» **WHAT THIS TASK INVOLVES**: Present the following data again exactly as it is shown.

-- -- --

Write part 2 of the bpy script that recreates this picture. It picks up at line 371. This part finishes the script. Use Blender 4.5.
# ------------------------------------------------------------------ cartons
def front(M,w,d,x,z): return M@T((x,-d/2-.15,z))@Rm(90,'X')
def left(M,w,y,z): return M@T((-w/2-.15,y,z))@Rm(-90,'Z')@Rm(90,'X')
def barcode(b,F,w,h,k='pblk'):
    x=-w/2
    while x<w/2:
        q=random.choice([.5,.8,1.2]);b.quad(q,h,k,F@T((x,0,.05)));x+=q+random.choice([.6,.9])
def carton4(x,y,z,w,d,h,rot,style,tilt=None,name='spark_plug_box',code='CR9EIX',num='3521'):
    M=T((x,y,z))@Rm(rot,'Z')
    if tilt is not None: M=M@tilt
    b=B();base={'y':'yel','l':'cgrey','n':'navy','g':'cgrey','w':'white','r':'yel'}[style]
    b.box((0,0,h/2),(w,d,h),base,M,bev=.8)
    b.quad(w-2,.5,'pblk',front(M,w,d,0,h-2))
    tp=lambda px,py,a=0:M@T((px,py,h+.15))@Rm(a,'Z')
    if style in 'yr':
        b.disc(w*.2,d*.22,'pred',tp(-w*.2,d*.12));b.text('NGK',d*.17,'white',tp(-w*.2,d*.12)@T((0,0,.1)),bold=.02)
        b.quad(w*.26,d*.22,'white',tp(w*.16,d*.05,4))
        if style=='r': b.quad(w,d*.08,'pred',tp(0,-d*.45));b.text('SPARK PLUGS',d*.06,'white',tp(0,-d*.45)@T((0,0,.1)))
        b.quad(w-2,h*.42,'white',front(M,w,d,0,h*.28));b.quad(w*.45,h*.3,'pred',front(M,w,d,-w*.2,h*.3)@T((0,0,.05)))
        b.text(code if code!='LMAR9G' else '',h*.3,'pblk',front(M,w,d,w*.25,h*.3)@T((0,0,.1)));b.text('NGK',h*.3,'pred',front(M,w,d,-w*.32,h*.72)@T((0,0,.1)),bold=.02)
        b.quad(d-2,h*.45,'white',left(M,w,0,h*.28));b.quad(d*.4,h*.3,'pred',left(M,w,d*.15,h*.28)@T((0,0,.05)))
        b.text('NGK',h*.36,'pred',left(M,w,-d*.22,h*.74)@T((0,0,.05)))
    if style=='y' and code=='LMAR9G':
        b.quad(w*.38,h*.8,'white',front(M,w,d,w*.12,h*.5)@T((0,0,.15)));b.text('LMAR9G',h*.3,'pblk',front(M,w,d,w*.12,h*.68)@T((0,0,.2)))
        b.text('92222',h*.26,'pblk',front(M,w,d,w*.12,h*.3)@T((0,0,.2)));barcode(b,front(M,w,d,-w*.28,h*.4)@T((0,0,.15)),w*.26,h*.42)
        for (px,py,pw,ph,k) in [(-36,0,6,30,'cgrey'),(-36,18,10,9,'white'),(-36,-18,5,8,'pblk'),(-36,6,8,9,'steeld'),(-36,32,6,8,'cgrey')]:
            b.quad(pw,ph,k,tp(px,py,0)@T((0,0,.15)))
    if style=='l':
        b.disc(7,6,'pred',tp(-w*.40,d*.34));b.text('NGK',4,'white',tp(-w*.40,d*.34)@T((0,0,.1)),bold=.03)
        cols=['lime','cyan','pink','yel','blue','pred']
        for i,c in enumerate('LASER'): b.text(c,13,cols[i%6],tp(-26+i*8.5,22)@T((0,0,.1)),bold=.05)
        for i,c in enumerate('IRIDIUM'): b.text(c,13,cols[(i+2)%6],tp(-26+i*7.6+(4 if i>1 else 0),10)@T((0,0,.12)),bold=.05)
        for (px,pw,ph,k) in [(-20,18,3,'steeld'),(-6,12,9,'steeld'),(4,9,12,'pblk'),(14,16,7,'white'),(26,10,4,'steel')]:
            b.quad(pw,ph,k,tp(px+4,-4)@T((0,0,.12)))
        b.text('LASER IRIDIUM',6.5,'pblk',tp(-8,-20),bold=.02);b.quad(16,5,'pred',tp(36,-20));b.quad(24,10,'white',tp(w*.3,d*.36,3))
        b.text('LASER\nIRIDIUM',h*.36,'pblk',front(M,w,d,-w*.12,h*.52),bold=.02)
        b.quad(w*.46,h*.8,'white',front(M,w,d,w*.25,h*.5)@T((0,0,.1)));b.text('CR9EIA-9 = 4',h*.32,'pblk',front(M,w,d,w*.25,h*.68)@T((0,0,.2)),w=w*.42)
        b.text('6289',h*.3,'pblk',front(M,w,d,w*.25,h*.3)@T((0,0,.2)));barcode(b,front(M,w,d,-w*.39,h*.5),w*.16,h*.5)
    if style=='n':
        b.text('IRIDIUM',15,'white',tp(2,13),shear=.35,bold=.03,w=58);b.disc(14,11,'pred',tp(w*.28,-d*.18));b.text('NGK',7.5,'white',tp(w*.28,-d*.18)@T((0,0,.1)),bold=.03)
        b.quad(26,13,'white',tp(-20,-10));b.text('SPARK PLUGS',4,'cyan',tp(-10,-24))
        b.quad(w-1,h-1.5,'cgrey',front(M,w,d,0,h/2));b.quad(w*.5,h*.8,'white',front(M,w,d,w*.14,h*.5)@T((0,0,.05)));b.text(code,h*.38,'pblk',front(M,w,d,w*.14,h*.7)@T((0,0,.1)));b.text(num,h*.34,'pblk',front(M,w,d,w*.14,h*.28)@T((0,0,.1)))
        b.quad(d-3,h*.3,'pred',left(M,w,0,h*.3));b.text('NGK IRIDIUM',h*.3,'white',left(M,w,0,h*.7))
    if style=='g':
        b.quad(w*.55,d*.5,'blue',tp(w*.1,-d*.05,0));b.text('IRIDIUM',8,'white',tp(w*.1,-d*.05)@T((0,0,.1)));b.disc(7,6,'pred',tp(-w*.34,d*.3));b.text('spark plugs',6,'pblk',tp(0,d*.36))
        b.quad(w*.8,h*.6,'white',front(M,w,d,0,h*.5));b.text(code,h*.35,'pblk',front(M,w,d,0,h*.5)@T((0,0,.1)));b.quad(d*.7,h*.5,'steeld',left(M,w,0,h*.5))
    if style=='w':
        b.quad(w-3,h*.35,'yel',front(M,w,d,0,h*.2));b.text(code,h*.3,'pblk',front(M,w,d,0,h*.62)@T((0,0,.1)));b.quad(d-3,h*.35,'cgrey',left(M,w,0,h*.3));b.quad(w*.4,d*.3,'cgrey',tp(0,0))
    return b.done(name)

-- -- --

» **SOLUTION FOR THIS PROBLEM**:
Write part 2 of the bpy script that recreates this picture. It picks up at line 371. This part finishes the script. Use Blender 4.5.
# ------------------------------------------------------------------ cartons
def front(M,w,d,x,z): return M@T((x,-d/2-.15,z))@Rm(90,'X')
def left(M,w,y,z): return M@T((-w/2-.15,y,z))@Rm(-90,'Z')@Rm(90,'X')
def barcode(b,F,w,h,k='pblk'):
    x=-w/2
    while x<w/2:
        q=random.choice([.5,.8,1.2]);b.quad(q,h,k,F@T((x,0,.05)));x+=q+random.choice([.6,.9])
def carton4(x,y,z,w,d,h,rot,style,tilt=None,name='spark_plug_box',code='CR9EIX',num='3521'):
    M=T((x,y,z))@Rm(rot,'Z')
    if tilt is not None: M=M@tilt
    b=B();base={'y':'yel','l':'cgrey','n':'navy','g':'cgrey','w':'white','r':'yel'}[style]
    b.box((0,0,h/2),(w,d,h),base,M,bev=.8)
    b.quad(w-2,.5,'pblk',front(M,w,d,0,h-2))
    tp=lambda px,py,a=0:M@T((px,py,h+.15))@Rm(a,'Z')
    if style in 'yr':
        b.disc(w*.2,d*.22,'pred',tp(-w*.2,d*.12));b.text('NGK',d*.17,'white',tp(-w*.2,d*.12)@T((0,0,.1)),bold=.02)
        b.quad(w*.26,d*.22,'white',tp(w*.16,d*.05,4))
        if style=='r': b.quad(w,d*.08,'pred',tp(0,-d*.45));b.text('SPARK PLUGS',d*.06,'white',tp(0,-d*.45)@T((0,0,.1)))
        b.quad(w-2,h*.42,'white',front(M,w,d,0,h*.28));b.quad(w*.45,h*.3,'pred',front(M,w,d,-w*.2,h*.3)@T((0,0,.05)))
        b.text(code if code!='LMAR9G' else '',h*.3,'pblk',front(M,w,d,w*.25,h*.3)@T((0,0,.1)));b.text('NGK',h*.3,'pred',front(M,w,d,-w*.32,h*.72)@T((0,0,.1)),bold=.02)
        b.quad(d-2,h*.45,'white',left(M,w,0,h*.28));b.quad(d*.4,h*.3,'pred',left(M,w,d*.15,h*.28)@T((0,0,.05)))
        b.text('NGK',h*.36,'pred',left(M,w,-d*.22,h*.74)@T((0,0,.05)))
    if style=='y' and code=='LMAR9G':
        b.quad(w*.38,h*.8,'white',front(M,w,d,w*.12,h*.5)@T((0,0,.15)));b.text('LMAR9G',h*.3,'pblk',front(M,w,d,w*.12,h*.68)@T((0,0,.2)))
        b.text('92222',h*.26,'pblk',front(M,w,d,w*.12,h*.3)@T((0,0,.2)));barcode(b,front(M,w,d,-w*.28,h*.4)@T((0,0,.15)),w*.26,h*.42)
        for (px,py,pw,ph,k) in [(-36,0,6,30,'cgrey'),(-36,18,10,9,'white'),(-36,-18,5,8,'pblk'),(-36,6,8,9,'steeld'),(-36,32,6,8,'cgrey')]:
            b.quad(pw,ph,k,tp(px,py,0)@T((0,0,.15)))
    if style=='l':
        b.disc(7,6,'pred',tp(-w*.40,d*.34));b.text('NGK',4,'white',tp(-w*.40,d*.34)@T((0,0,.1)),bold=.03)
        cols=['lime','cyan','pink','yel','blue','pred']
        for i,c in enumerate('LASER'): b.text(c,13,cols[i%6],tp(-26+i*8.5,22)@T((0,0,.1)),bold=.05)
        for i,c in enumerate('IRIDIUM'): b.text(c,13,cols[(i+2)%6],tp(-26+i*7.6+(4 if i>1 else 0),10)@T((0,0,.12)),bold=.05)
        for (px,pw,ph,k) in [(-20,18,3,'steeld'),(-6,12,9,'steeld'),(4,9,12,'pblk'),(14,16,7,'white'),(26,10,4,'steel')]:
            b.quad(pw,ph,k,tp(px+4,-4)@T((0,0,.12)))
        b.text('LASER IRIDIUM',6.5,'pblk',tp(-8,-20),bold=.02);b.quad(16,5,'pred',tp(36,-20));b.quad(24,10,'white',tp(w*.3,d*.36,3))
        b.text('LASER\nIRIDIUM',h*.36,'pblk',front(M,w,d,-w*.12,h*.52),bold=.02)
        b.quad(w*.46,h*.8,'white',front(M,w,d,w*.25,h*.5)@T((0,0,.1)));b.text('CR9EIA-9 = 4',h*.32,'pblk',front(M,w,d,w*.25,h*.68)@T((0,0,.2)),w=w*.42)
        b.text('6289',h*.3,'pblk',front(M,w,d,w*.25,h*.3)@T((0,0,.2)));barcode(b,front(M,w,d,-w*.39,h*.5),w*.16,h*.5)
    if style=='n':
        b.text('IRIDIUM',15,'white',tp(2,13),shear=.35,bold=.03,w=58);b.disc(14,11,'pred',tp(w*.28,-d*.18));b.text('NGK',7.5,'white',tp(w*.28,-d*.18)@T((0,0,.1)),bold=.03)
        b.quad(26,13,'white',tp(-20,-10));b.text('SPARK PLUGS',4,'cyan',tp(-10,-24))
        b.quad(w-1,h-1.5,'cgrey',front(M,w,d,0,h/2));b.quad(w*.5,h*.8,'white',front(M,w,d,w*.14,h*.5)@T((0,0,.05)));b.text(code,h*.38,'pblk',front(M,w,d,w*.14,h*.7)@T((0,0,.1)));b.text(num,h*.34,'pblk',front(M,w,d,w*.14,h*.28)@T((0,0,.1)))
        b.quad(d-3,h*.3,'pred',left(M,w,0,h*.3));b.text('NGK IRIDIUM',h*.3,'white',left(M,w,0,h*.7))
    if style=='g':
        b.quad(w*.55,d*.5,'blue',tp(w*.1,-d*.05,0));b.text('IRIDIUM',8,'white',tp(w*.1,-d*.05)@T((0,0,.1)));b.disc(7,6,'pred',tp(-w*.34,d*.3));b.text('spark plugs',6,'pblk',tp(0,d*.36))
        b.quad(w*.8,h*.6,'white',front(M,w,d,0,h*.5));b.text(code,h*.35,'pblk',front(M,w,d,0,h*.5)@T((0,0,.1)));b.quad(d*.7,h*.5,'steeld',left(M,w,0,h*.5))
    if style=='w':
        b.quad(w-3,h*.35,'yel',front(M,w,d,0,h*.2));b.text(code,h*.3,'pblk',front(M,w,d,0,h*.62)@T((0,0,.1)));b.quad(d-3,h*.35,'cgrey',left(M,w,0,h*.3));b.quad(w*.4,d*.3,'cgrey',tp(0,0))
    return b.done(name)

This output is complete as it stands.